Nash established a workshop in North Wales in Blaenau Ffestiniog, which had been a slate mining and quarrying industry based town.  In combination with the Welsh mountain weather, the pieces tend to be monochromatic. Nash chars wood on the outside giving a black “patina” and has started to make bronze castings from some of his work.  His wooden work has been exposed to the elements and to fungal attack like Honey fungus (beloved of Pippa Greenwood on Gardeners Question Time).  He has also taken back some of his work and reworked it with a charring effect using a blow lamp.  I am getting ideas!  The tools which Nash uses are chain saw and axe, so these are not displays of finely crafted carpentry.

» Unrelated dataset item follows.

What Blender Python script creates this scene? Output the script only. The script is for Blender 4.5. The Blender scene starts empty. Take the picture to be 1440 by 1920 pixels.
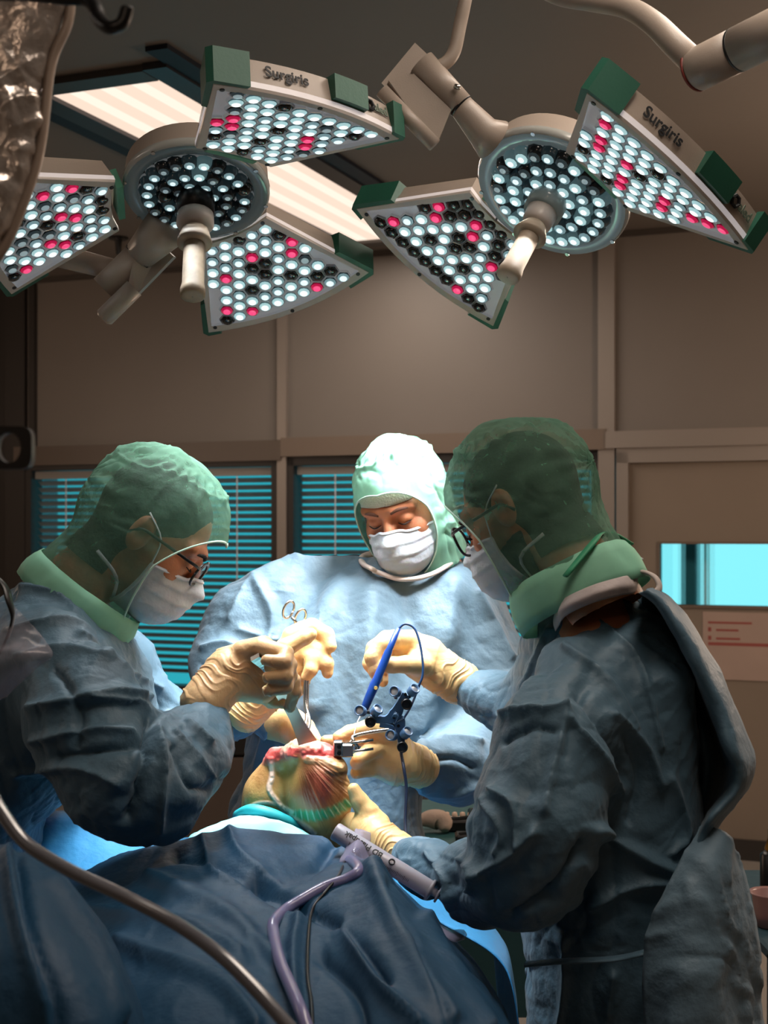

The first pair of monoliths of wood, 2 Cedars had hacked wedges made and some carving of the overall shape. This was charred and I touched it and no charcoal comes off. 

2 cedars
© Jim Linwood

We went into the Sherwood Gallery where there are examples of more intricate work, two canoes which can interlock and which one of the visitors thought resembled Viking long ships.  There is part of a palm tree which can also be touched and one of the group asked questions about touching the objects.  This is an awkward question. (Check Gerhard Richter Kugel story at Tate Modern)

Some of Nash’s drawings reminded me of Hockney designs for the Thixendale trees in winter.  In fact, I could make out quite a lot of the cuts Nash had made in some carvings in the Temperate House. Nash also uses pyramids, spheres and cubes a lot and as well as oval/egg shapes and crosses as some kind of symbology. 

The tour finished at the Wood Quarry where Nash is creating work during his period at Kew.  This will be shown in October. 

Quarry at Kew
© Jim Linwood

Lorraine then walked me back to the café.  We chatted about Kusama as she had been to that show.  I mentioned the Boetti exhibition which is much more craft based and that I had liked Boetti’s sculptures in any material.  The Italians had been pleasantly surprised that we had a Boetti show in London. 

Lorraine was a real “find” and knew instinctively how to ask visually impaired visitors how they perceive objects and how they navigate. (I am now getting quite cross when I get asked  by professionals “What percentage vision do you have?” and “How much useful vision do you have?”) Lorraine helped me in the café where I had a delicious pear and chocolate tart and a coffee. 

Black butt
© Jim Linwood

Afterwards I went to the shop and asked about postcards as I did not want to buy a book.  A very helpful staff member was familiar with Nash and took me outside where the Nash merchandise is on sale and helped me select one.  (Thanks H Matsusaka, from till receipt!)

The tour lasted 2 hours and not having a camera, yet, there are no photos of mine.  The photos I have selected have been attributed to the source.  This was a fascinating tour and many thanks to Lorraine and the people on duty about 2pm for directing me.